Whistleblower reports to the SEC continued to rise during the latest fiscal year, according to the agency’s annual Dodd-Frank Whistleblower Program report to Congress. According to the November 15, 2013 report, a copy of which can be found here, there were 3,238 whistleblower reports to the SEC during the 2013 fiscal year, brining the total number of whistleblower reports to the agency since the program’s August 2011 inception to 6,573.
The whistleblower program Dodd-Frank Act provides for the payment of a whistleblower bounty to individuals who voluntarily provide original information that leads a successful enforcement action resulting in monetary sanctions over $ 1 million. The eligible whistleblowers may receive a n award of ten to thirty percent of the amounts the agency collects. To ensure that bounty awards would not decrease the amount of recovery for the victims of securities law violations, Congress established a separate fund, called the Investor Protection Fund out of which the bounty payments are to be made.
In 2012, the first full fiscal year in which the program was in place, the agency received 3,001 whistleblower tips. The number of whistleblower reports increased in fiscal 2013 to 3,228, an increase of about 7.5%, bringing the total number of whistleblower reports since the program’s inception to 6,573.
The most common complaint categories reported by whistleblowers during the 2013 fiscal year were Corporate Disclosures and Financials (17.2%); Offering Fraud (17.1%) and Manipulation (16.2%). Other significant categories include insider trading (with 6% of tips during fiscal 2013)and FCPA violations (4.6%). The distribution of reports by complaint category during fiscal 2013 was roughly comparable to the distribution of whistleblower reports during the 2012 fiscal year.
During the 2013 fiscal year, the Commission received whistleblower submissions from individuals in all fifty states, as well as from the District of Columbia, Puerto Rico, Guam, and the U.S. Virgin Islands. The states with the highest numbers of whistleblowers in fiscal 2013 were California (375 tips, or 11.6% of all tips during the fiscal year), New York (215), Florida (187) and Texas (135).
The SEC also received whistleblower reports from individuals in fifty-five countries during fiscal 2013, bringing the total number of countries from which the agency has received whistleblower reports since the program’s inception to sixty-eight. The countries with the highest numbers of whistleblower reports during fiscal 2013 were the United Kingdom (66), Canada (62) and China (52).
Though the agency has now received over 6,500 whistleblower reports, so far the agency has made only a total of six whistleblower bounty awards, including four during fiscal 2013. The 2013 awards included the largest award to date, an award of over $14 million at the very end of the 2013 fiscal year. The agency awarded a total amount of about $14.8 million during fiscal 2013. The balance remaining in the Investor Protection Fund (out of which the awards are made) was $439 million at the end of the fiscal year – so the SEC has plenty of funds out of which to make further awards.

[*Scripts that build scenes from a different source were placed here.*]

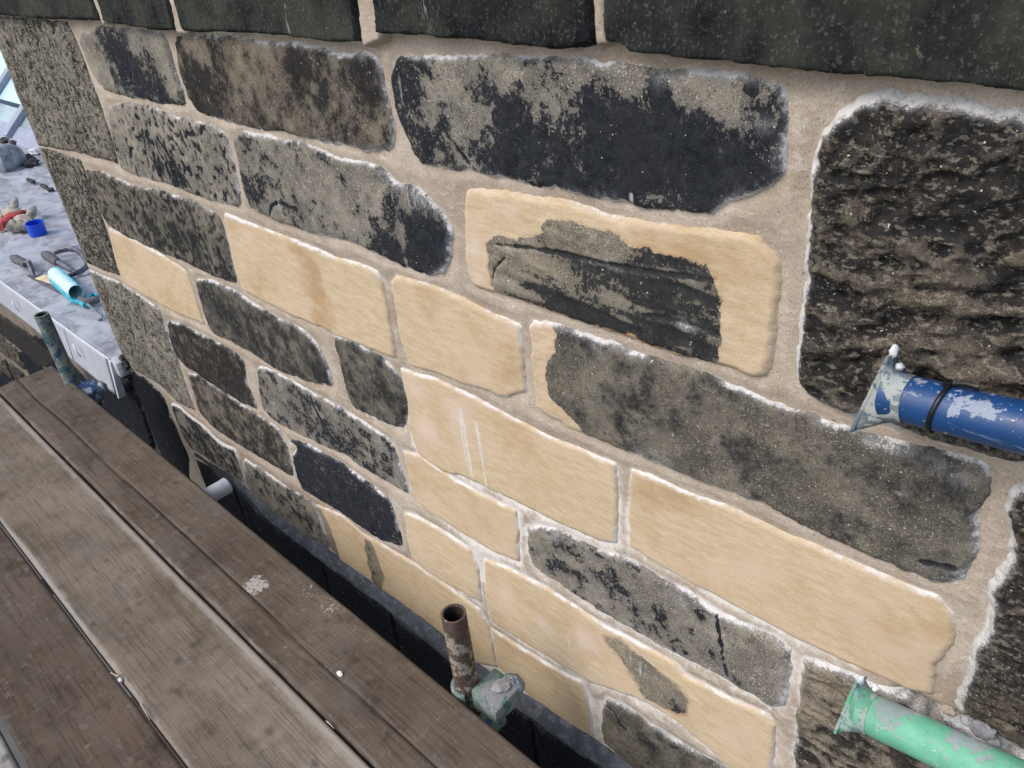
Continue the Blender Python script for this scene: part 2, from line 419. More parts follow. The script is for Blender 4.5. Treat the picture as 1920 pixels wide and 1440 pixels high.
def mat_board(name, cA, cB, cC, seed):
    n = NT(name); R, G, B, A = n.attr()
    g = n.map(scale=(.55, 16, 1), loc=(seed, seed * .37, 0)); w = n.noise(3.0, 5, .62, vec=g, dist=.9); w2 = n.noise(14.0, 4, .7, vec=g, dist=.35)
    l = n.map(loc=(seed, 0, 0)); p = n.noise(4.5, 5, .6, vec=l); p2 = n.noise(16, 6, .7, vec=l)
    c = n.mix(n.step(p, .34, .66), cA, cB)
    c = n.mix(n.math('MULTIPLY', n.step(w, .42, .68), .55), c, cC)
    c = n.mix(n.math('MULTIPLY', n.step(w2, .47, .64), .5), c, tuple(x * .45 for x in cA))
    c = n.mix(n.math('MULTIPLY', n.step(p2, .52, .72), .6), c, tuple(x * .42 for x in cA))
    c = n.mix(n.math('MULTIPLY', n.step(n.noise(7, 5, .7, vec=n.map(scale=(.6, 1.3, 1), loc=(seed, 3, 0))), .52, .72), .45), c, (.10, .098, .10))
    c = n.mix(n.math('MULTIPLY', n.step(n.noise(6, 4, .7, vec=n.map(loc=(seed, 8, 0))), .60, .76), .35), c, (.20, .105, .058))
    tr = n.noise(24, 3, .6, vec=n.map(scale=(14, .5, 1), loc=(seed, 0, 0)), dist=.2)
    c = n.mix(n.math('MULTIPLY', n.step(tr, .55, .75), .25), c, (.25, .235, .215))
    c = n.mix(n.math('MULTIPLY', n.step(n.noise(38, 6, .75, vec=l), .54, .74), .45), c, (.27, .25, .225))
    pl = n.math('ADD', B, n.math('ADD', n.math('MULTIPLY', n.math('SUBTRACT', n.noise(16, 6, .75, vec=g), .5), 1.1), n.math('MULTIPLY', n.math('SUBTRACT', n.noise(24, 6, .75, vec=l), .5), .9)))
    c = n.mix(n.math('MULTIPLY', n.step(pl, .40, 1.05), .68), c, (.38, .355, .315))
    kn = n.math('ADD', A, n.math('MULTIPLY', n.math('SUBTRACT', p2, .5), .5))
    c = n.mix(n.math('MULTIPLY', n.step(kn, .40, 1.0), .55), c, (.045, .040, .038))
    wt = n.math('ADD', G, n.math('MULTIPLY', n.math('SUBTRACT', n.noise(120, 5, .7), .5), 1.9))
    c = n.mix(n.math('MULTIPLY', n.step(wt, .74, 1.05), .7), c, (.50, .485, .46))
    c = n.mix(n.step(R, .3, .8), c, (.012, .011, .011))
    sp = n.step(n.noise(150, 2, .5, vec=n.map(loc=(seed, 2, 2))), .755, .78)
    c = n.mix(n.math('MULTIPLY', sp, .55), c, (.5, .5, .48))
    h = n.math('ADD', n.math('MULTIPLY', w2, .8), n.math('ADD', n.math('MULTIPLY', n.noise(80, 4, .7, vec=g), .6), n.math('MULTIPLY', p2, .4)))
    return n.done(c, .88, n.bump(h, .45, .0012), 0, .12)
M['board1'] = mat_board('scaffold_board_wood', (.080, .064, .049), (.142, .118, .092), (.138, .103, .074), 1.3)
M['board2'] = mat_board('scaffold_board_pale', (.122, .101, .078), (.225, .193, .154), (.205, .160, .116), 7.7)
M['board3'] = mat_board('scaffold_board_brown', (.070, .055, .043), (.122, .099, .077), (.130, .082, .058), 13.1)
M['board4'] = mat_board('scaffold_board_grey', (.26, .25, .235), (.40, .39, .37), (.32, .30, .27), 21.0)
M['endgrain'] = flat('cut_wood_end', (.09, .075, .06), .9, var=.4, scale=90)

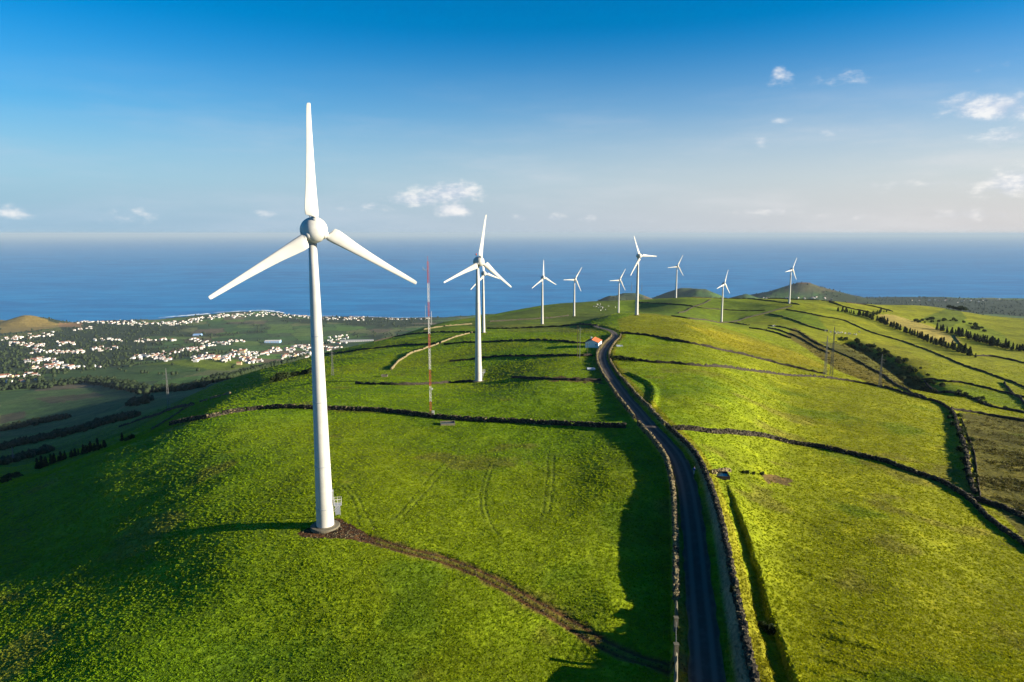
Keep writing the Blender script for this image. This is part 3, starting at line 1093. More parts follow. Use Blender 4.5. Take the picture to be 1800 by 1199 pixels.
WALLS = [
    ([(300, 748), (350, 738), (400, 728), (450, 721), (500, 718), (560, 720), (620, 722), (680, 725), (740, 732), (800, 738), (900, 743), (1000, 748), (1100, 753)], 1.35, 0.8,
     'long dark wall crossing behind the big turbine from the slope to the lane', 0.9, (0.5, 9)),
    ([(1182, 757), (1250, 761), (1300, 764), (1350, 770), (1425, 785), (1475, 795), (1550, 812), (1600, 830), (1650, 847), (1675, 860), (1700, 875), (1762, 895), (1800, 912)], 1.2, 0.8,
     'long dark wall running right from the lane over the sunny hill', 0.9, (0.5, 9)),
    ([(1690, 868), (1715, 890), (1740, 915), (1770, 938), (1799, 958)], 1.0, 0.8, 'tumbled wall at the right edge below the brown scrub', 0.9, (0.5, 8)),
    ([(625, 675), (700, 677), (800, 673), (830, 672)], 1.1, 0.8, 'thin dark wall left of the foot of the second turbine', 1.5, None),
    ([(900, 665), (960, 667), (1010, 669), (1056, 669)], 1.0, 1.2, 'low earthy brown wall ending at the lane right of the second turbine', 1.5, None),
    ([(790, 636), (850, 630), (890, 627), (1000, 626), (1043, 626)], 1.2, 0.8, 'dark wall meeting the lane just below the white house', 1.6, None),
    ([(780, 606), (850, 602), (925, 599), (1000, 602), (1030, 604)], 1.2, 0.8, 'dark wall ending at the back of the white house', 1.8, None),
    ([(568, 623), (625, 617), (700, 608), (750, 606), (775, 604)], 1.3, 0.9, 'dark wall on the shaded slope left of the red and white mast', 2.0, None),
    ([(657, 594), (700, 587), (760, 585), (810, 584), (840, 585)], 1.3, 0.9, 'dark wall passing behind the upper part of the red and white mast', 2.2, None),
    ([(856, 578), (925, 577), (1000, 573), (1050, 573)], 1.4, 1.0, 'dark wall between the foot of the third turbine and the bend of the lane', 2.4, None),
    ([(860, 566), (905, 563), (950, 560), (1000, 555)], 1.5, 1.0, 'faint wall between the fourth and fifth turbines near the skyline', 3.0, None),
    ([(1092, 587), (1150, 592), (1200, 602), (1250, 612), (1287, 620), (1350, 635), (1390, 645), (1450, 658)], 1.4, 0.9, 'dark wall below the golden pasture starting at the bend of the lane', 1.8, None),
    ([(1078, 628), (1125, 635), (1175, 639), (1250, 645), (1350, 656), (1425, 662), (1490, 670), (1550, 681), (1600, 695), (1647, 707)], 1.3, 0.9,
     'second dark wall from the lane crossing the sunny hill to the gully', 1.4, None),
    ([(1647, 707), (1672, 722), (1684, 755), (1697, 792), (1702, 832), (1712, 868)], 1.1, 1.0, 'shaggy wall going down beside the brown scrub on the right', 1.0, (0.6, 4)),
    ([(1690, 737), (1702, 770), (1713, 800), (1718, 840), (1724, 878)], 0.8, 0.35, 'thin pale wall line between the brown scrub and the sunny hill', 1.2, None),
    ([(1350, 572), (1397, 582), (1432, 602), (1462, 615), (1510, 637), (1555, 662), (1600, 690), (1627, 702)], 1.4, 1.0, 'wall descending through the brown rough ground to the gully', 2.2, None),
    ([(1350, 577), (1400, 592), (1435, 612), (1457, 622)], 1.4, 1.0, 'short wall just below the wall through the rough brown ground', 2.4, None),
    ([(1382, 544), (1437, 555), (1467, 560), (1490, 566), (1525, 582), (1567, 595), (1600, 605), (1645, 622), (1692, 642), (1750, 662), (1799, 681)], 1.5, 1.0,
     'very long thin wall down the green slope on the right from the tenth turbine', 3.0, None),
    ([(1352, 552), (1400, 565), (1425, 575), (1455, 583)], 1.5, 1.1, 'dark wall curving below the farthest right turbine to the white cattle', 3.0, None),
    ([(1620, 668), (1662, 671), (1700, 675), (1750, 687), (1782, 695)], 1.5, 1.2, 'wall right of the gully across the low green slope', 2.6, None),
    ([(1217, 521), (1280, 523), (1325, 526), (1405, 536)], 1.6, 1.2, 'wall along the skyline between the eighth turbine and the farthest right one', 3.5, None),
    ([(1350, 525), (1400, 527), (1467, 531)], 1.6, 1.2, 'skyline wall right of the farthest right turbine', 3.5, None),
    ([(1487, 532), (1525, 537), (1570, 548)], 1.8, 1.2, 'wall on the far crest above the conifer row', 3.5, None),
    ([(1457, 531), (1490, 541), (1535, 551)], 1.8, 1.2, 'wall left of the conifer row near the far crest', 3.5, None),
    ([(1677, 590), (1700, 615), (1710, 625)], 1.6, 1.2, 'short wall at the lower end of the tan field', 3.0, None),
    ([(1712, 626), (1750, 628), (1799, 638)], 1.6, 1.2, 'wall from the foot of the conifer row to the right edge', 3.0, None),
    ([(1765, 673), (1780, 693), (1799, 708)], 1.5, 1.2, 'steep short wall at the right edge above the gully', 2.6, None),
    ([(1625, 671), (1650, 690), (1695, 697), (1740, 715), (1799, 726)], 1.4, 1.6, 'overgrown wall along the bottom of the gully to the right edge', 2.2, None),
    ([(1672, 718), (1725, 728), (1799, 741)], 1.2, 1.0, 'dark wall above the brown scrub at the right edge', 1.6, None),
    ([(1282, 567), (1310, 560), (1342, 552), (1392, 538)], 1.5, 1.1, 'wall climbing from the ninth turbine to the farthest right turbine', 3.0, None),
    ([(1120, 531), (1212, 538), (1275, 545), (1345, 546)], 1.5, 1.1, 'wall across the far pasture behind the tall middle turbine', 3.2, None),
    ([(1192, 551), (1217, 541), (1250, 527)], 1.5, 1.1, 'wall climbing the far pasture right of the eighth turbine', 3.2, None),
    ([(1180, 556), (1225, 562), (1275, 567), (1317, 572)], 1.4, 1.1, 'wall passing the foot of the ninth turbine', 2.6, None),
    ([(1317, 577), (1350, 582), (1390, 595)], 1.4, 1.0, 'short wall right of the golden pasture crest', 2.4, None),
]
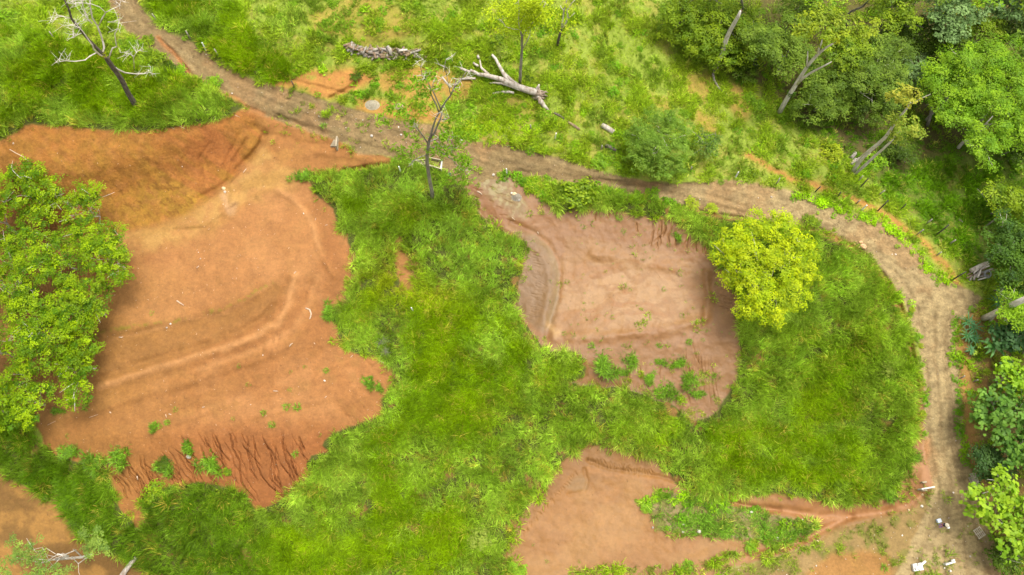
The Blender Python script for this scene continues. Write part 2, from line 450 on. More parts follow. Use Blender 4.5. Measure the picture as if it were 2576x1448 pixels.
def base_z(u, v):
    x = np.clip((u - _GU[0]) / 20.0, 0, len(_GU) - 1.001); y = np.clip((v - _GV[0]) / 20.0, 0, len(_GV) - 1.001)
    i = x.astype(int); j = y.astype(int); fx = x - i; fy = y - j
    return (_gz[j, i] * (1 - fx) + _gz[j, i + 1] * fx) * (1 - fy) + (_gz[j + 1, i] * (1 - fx) + _gz[j + 1, i + 1] * fx) * fy

# ---- lines worked into the relief
RIDGES = [  # (line, height m, half width in plan units) -- soft berms and hollows
    ([(200, 870), (300, 830), (420, 808), (520, 790), (620, 748), (690, 712)], 0.25, 14),
    ([(200, 890), (300, 850), (420, 826), (540, 806), (640, 762)], -0.30, 14),
    ([(240, 955), (360, 915), (480, 880), (590, 846), (660, 800), (690, 770)], -0.36, 9),
    ([(250, 968), (370, 930), (490, 893), (610, 858), (690, 815), (720, 770), (740, 700)], 0.32, 12),
    ([(220, 1010), (360, 965), (500, 925), (640, 880), (730, 830), (770, 770), (800, 700), (820, 640)], -0.26, 14),
    ([(230, 1035), (380, 990), (520, 950), (660, 900), (760, 850)], 0.20, 10),
    ([(160, 1075), (330, 1020), (480, 975), (640, 925), (800, 880)], -0.18, 12),
    ([(700, 480), (740, 505), (770, 540), (790, 580), (800, 620), (840, 700)], 0.22, 8),
    ([(700, 780), (715, 745), (720, 715), (700, 700)], -0.2, 8),
    ([(664, 335), (650, 368), (625, 400), (600, 425), (575, 455), (545, 478), (500, 500)], -0.65, 7),
    ([(600, 340), (580, 380), (560, 430)], -0.22, 3), ([(530, 360), (500, 400), (510, 450), (500, 490)], -0.15, 3), ([(620, 350), (590, 400), (575, 440)], -0.3, 3),
    ([(575, 480), (570, 530), (590, 520), (640, 500)], -0.25, 5), ([(440, 580), (520, 575), (590, 520), (620, 500)], -0.25, 4),
    ([(1285, 560), (1335, 582), (1375, 612), (1402, 650), (1410, 700), (1400, 760), (1385, 815), (1376, 845)], -0.20, 8),
    ([(1270, 575), (1315, 600), (1350, 630), (1376, 668), (1386, 710), (1376, 760), (1362, 810)], 0.18, 12),
    ([(1490, 640), (1600, 655), (1700, 672), (1775, 690)], 0.25, 14), ([(1778, 690), (1782, 740), (1776, 800)], 0.30, 9), ([(1776, 805), (1700, 826), (1600, 840), (1500, 850), (1400, 850)], 0.28, 12),
    ([(1478, 1160), (1530, 1180), (1600, 1190), (1680, 1205), (1740, 1232), (1800, 1252), (1880, 1272), (1960, 1285)], -0.25, 5),
    ([(1470, 1180), (1480, 1210), (1470, 1235), (1430, 1245)], -0.15, 4),
    ([(1800, 1256), (1900, 1278), (2000, 1288), (2060, 1300), (2140, 1298), (2220, 1290), (2290, 1270), (2325, 1245)], -0.35, 8),
    ([(2140, 1300), (2080, 1330), (2020, 1360), (1960, 1385), (1880, 1402)], -0.35, 7),
    ([(1870, 1440), (1960, 1410), (2050, 1372)], -0.2, 5),
    ([(700, 190), (780, 214), (860, 232), (900, 238)], -0.2, 3), ([(830, 246), (870, 228), (900, 205)], -0.5, 5),
    ([(400, 100), (430, 125), (455, 155), (475, 185), (490, 200)], -0.45, 4), ([(600, 262), (660, 285), (720, 305)], -0.45, 5), ([(700, 290), (760, 318), (820, 340)], -0.3, 5),
    ([(1560, 480), (1640, 500), (1720, 522), (1800, 540), (1880, 552)], -0.3, 4), ([(2010, 565), (2080, 588), (2140, 618), (2195, 660), (2230, 705), (2262, 770), (2285, 840), (2300, 920), (2308, 1000)], -0.55, 6),
    ([(860, 432), (920, 422), (980, 414), (1040, 410)], -0.6, 5), ([(640, 320), (680, 340), (740, 360), (840, 372)], -0.2, 10), ([(800, 385), (860, 392), (930, 400)], 0.25, 8),
    ([(1290, 436), (1340, 452), (1380, 462)], -0.35, 3), ([(1310, 428), (1360, 448), (1400, 452)], -0.25, 3),
    ([(160, 1285), (180, 1330), (195, 1370)], -0.35, 9), ([(60, 1262), (120, 1285), (150, 1330), (160, 1370)], 0.25, 14),
    ([(2080, 1405), (2130, 1392), (2190, 1390), (2235, 1404)], 0.3, 14),
]
RUTS = []
for off in (-0.34, -0.1, 0.16, 0.36):          # wheel ruts of the track
    line = []
    for t in np.linspace(0, 1, 60):
        i = t * (len(ROAD_R) - 1); j = (1 - t) * (len(ROAD_L) - 1)
        a = np.array(ROAD_R[int(i)]) * (1 - i % 1) + np.array(ROAD_R[min(int(i) + 1, len(ROAD_R) - 1)]) * (i % 1)
        b = np.array(ROAD_L[int(j)]) * (1 - j % 1) + np.array(ROAD_L[min(int(j) + 1, len(ROAD_L) - 1)]) * (j % 1)
        c = a * (0.5 + off) + b * (0.5 - off)
        line.append((c[0] + 5 * math.sin(9 * t + off * 8), c[1] + 4 * math.cos(11 * t + off * 5)))
    RIDGES.append((line, -0.13, 4.5)); RUTS.append(line)

_rr = random.Random(11)
RILLS = []                                     # (line, depth, half width): narrow erosion channels and cracks
def rill(x, y, dx, dy, length, depth, w, wig=2.4, fork=0.2):
    pts = [(x, y)]; n = max(4, int(length / 6)); l = math.hypot(dx, dy); dx /= l; dy /= l
    px = 0
    for k in range(n):
        px = px * 0.55 + _rr.uniform(-wig, wig)
        x += dx * length / n - dy * px; y += dy * length / n + dx * px
        pts.append((x, y))
    RILLS.append((pts, depth, w))
    if _rr.random() < fork and length > 35:
        k = n // 3
        rill(pts[k][0], pts[k][1], dx + _rr.uniform(-.35, .35), dy, length * 0.45, depth * 0.8, w * 0.85, wig, 0)
for k in range(30):
    t = k / 29
    x = 268 + t * 190 + _rr.uniform(-8, 8); y = 1172 - 25 * t + _rr.uniform(-20, 22)
    rill(x, y, 0.55 + _rr.uniform(-.1, .1), 0.9, _rr.uniform(35, 165), _rr.uniform(.14, .42), _rr.uniform(.9, 1.6), 2.6, .45)
for k in range(34):
    t = k / 33
    x = 440 + t * 320 + _rr.uniform(-9, 9); y = 1112 - 25 * math.sin(t * 2.6) + _rr.uniform(-22, 30)
    rill(x, y, 0.45 - 0.22 * t + _rr.uniform(-.08, .08), 0.9, _rr.uniform(40, 205), _rr.uniform(.14, .50), _rr.uniform(.9, 1.9), 2.6, .45)
for k in range(9):
    rill(850 + k * 9, 1030 + _rr.uniform(-18, 14), 0.7, 0.8, _rr.uniform(25, 50), .15, 1.2)
for k in range(12):
    rill(900 + _rr.uniform(0, 75), 905 + _rr.uniform(0, 50), 0.6, 0.6, _rr.uniform(14, 34), .18, 1.4)
for (x, y, L) in ((1550, 524, 26), (1530, 532, 20), (1500, 538, 18), (1665, 552, 70), (1672, 556, 60), (1658, 566, 62), (1690, 570, 50), (1700, 580, 44), (1732, 588, 40), (1752, 592, 42), (1772, 600, 40), (1785, 612, 34), (1645, 580, 40), (1600, 560, 24)):
    rill(x, y, -0.18, 0.95, L, .25, 1.6, 2.6, 0.5)
for k in range(16):
    rill(1812 + _rr.uniform(-4, 30), 668 + k * 7.5, 1.0, 0.15, _rr.uniform(16, 38), .15, 1.3)
for k in range(15):
    rill(1722 + k * 5.2 + _rr.uniform(-5, 5), 858 + _rr.uniform(0, 80), 0.10, 1, _rr.uniform(30, 120), _rr.uniform(.06, .2), _rr.uniform(.8, 1.2), 1.8)
for k in range(8):
    rill(1480 + k * 26, 930 + _rr.uniform(-10, 20), 0.05, 1, _rr.uniform(20, 45), .15, 1.3)
for k in range(44):                            # combed lines on the crescent bank of the right pad
    t = k / 43
    x = 1300 + 30 * math.sin(t * 3.1) + 14; y = 592 + t * 235
    rill(x + _rr.uniform(-10, 8), y, 0.95, 0.32 - 0.1 * t, _rr.uniform(10, 34), _rr.uniform(.04, .09), .8, 1.4, 0)
for k in range(34):                            # short bank cracks of the lower pad
    t = k / 33
    rill(1476 + t * 165, 1152 + 34 * t + _rr.uniform(-5, 4), _rr.uniform(-.5, .5), 1, _rr.uniform(8, 20), .14, 1.3, 1.8, 0.3)
for k in range(26):
    t = k / 25
    rill(1446 - t * 132, 1186 + t * 148 + _rr.uniform(-4, 4), 0.5, 0.7, _rr.uniform(6, 14), .12, 1.3, 1.6, 0.3)
for k in range(22):                            # mud tongue west of the right pad
    rill(1165 + _rr.uniform(0, 110), 470 + k * 4.5, 0.9, 0.25, _rr.uniform(10, 30), .10, 1.3, 1.5)
for k in range(30):                            # road cracks
    rill(300 + k * 18, 40 + k * 10.2, 0.9, 0.55, _rr.uniform(14, 40), .07, 1.2, 1.5)
for k in range(20):
    rill(760 + k * 22, 275 + k * 5.2 + _rr.uniform(-10, 30), 0.95, 0.2, _rr.uniform(20, 60), .08, 1.3, 1.5)
for k in range(64):                            # grader marks across the benches
    t = _rr.random(); b = _rr.random() < .6
    rill(300 + 430 * t, (900 if b else 985) - 150 * t * t - 20 * t + _rr.uniform(-12, 12), -.28, 1, _rr.uniform(18, 40), .09, 2.2, .8, 0)
for k in range(26):
    rill(_rr.uniform(100, 560), _rr.uniform(335, 480), -0.35, 0.8, _rr.uniform(20, 60), .10, 1.6, 1.6)

def warp(u, v, amp=7, scale=38, seed=3):
    return u + amp * (fbm(u, v, scale, seed, 3) - 0.5) * 2, v + amp * (fbm(u, v, scale, seed + 1, 3) - 0.5) * 2

def ground_z(u, v, fine=True):
    u = np.asarray(u, float); v = np.asarray(v, float)
    shp = u.shape; u = np.atleast_1d(u); v = np.atleast_1d(v)
    z = base_z(u, v)
    inside = (u > -300) & (u < 2900) & (v > -260) & (v < 1700)
    z = z + np.where(inside, 0.55 * (fbm(u, v, 120, 21, 4) - 0.5) + 0.14 * (fbm(u, v, 22, 22, 3) - 0.5), 0)
    wu, wv = u + 5 * (fbm(u, v, 30, 31, 3) - .5), v + 5 * (fbm(u, v, 30, 32, 3) - .5)
    wob = fbm(u, v, 46, 33, 3); wob2 = fbm(u, v, 36, 34, 3)
    for line, h, w in RIDGES:
        d, _ = near_line(wu, wv, line, w * 3.2)
        z = z + h * np.exp(-(d / (w * (.8 + .6 * wob))) ** 2) * (.30 + 1.0 * wob2)
    if fine:
        # the road sits a little below its verge
        for line, h, w in RILLS:
            d, r = near_line(u, v, line, w * 2.6)
            z = z - .75 * h * np.exp(-(d / w) ** 2) * np.clip(np.minimum(r, 1 - r) * 5 + 0.25, 0, 1)
    return z.reshape(shp)

def G(u, v, dz=0.0):
    z = float(ground_z(np.array([u]), np.array([v]), False)[0])
    x, y, z = W(u, v, z)
    return Vector((float(x), float(y), float(z) + dz))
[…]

Though the program has so far made only a few awards relative to the number of whistleblower reports, it seems likely that the number of awards will accelerate in the future. The very painstaking process the agency follow in making awards (described in the report to Congress) shows that the agency is being very careful and very deliberate in making awards. As the agency makes more awards, it seems likely that the program will attract more whistleblower reports, particularly to the extent that the agency makes more large awards (the recent $14 million award came only at the very end of the fiscal year and so had no impact in connection with the figures presented in the most recent report to Congress). The lengths to which the agency has gone to protect the anonymity of the whistleblower is also likely to encourage others to come forward.
The significant numbers of whistleblowers from outside the United States is very interesting. The agency reports that during fiscal 2013, the agency received 404 whistleblower reports from individuals located outside the United States, representing 11.77% of all whistleblower reports during the fiscal year. This is up slightly from the prior fiscal year, both in absolute numbers and in percentages; there were 324 whistleblower reports from outside the Unites States, representing 10.8% of all fiscal 2012 tips.
It will be interesting to see how these non-U.S. reports play out over time, and whether and to what extent the agency makes bounty awards to whistleblowers from outside the U.S. It will also be interesting to see if reports from outside the U.S. continue at the current levels in light of the fact that courts have held that the Dodd-Frank provisions protecting whistleblowers from retaliation do not apply outside the U.S. (about which refer here). Many prospective whistleblowers learning that they would not have the benefit of the anti-retaliation provisions might now be less willing to come forward. In the absence of these protections, the volume of whistleblower reports from outside the U.S. might well decline.
Another question that will be interesting to follow is whether or not there will be further follow -on civil lawsuits following in the wake of whistleblower reports (of the kind discussed here). My concern is that increased whistleblowing activity, encouraged by the availability of whistleblower bounties, could lead to an increase not only in SEC enforcement activity but also to an increase in follow-on civil litigation, including in particular securities class action litigation activity.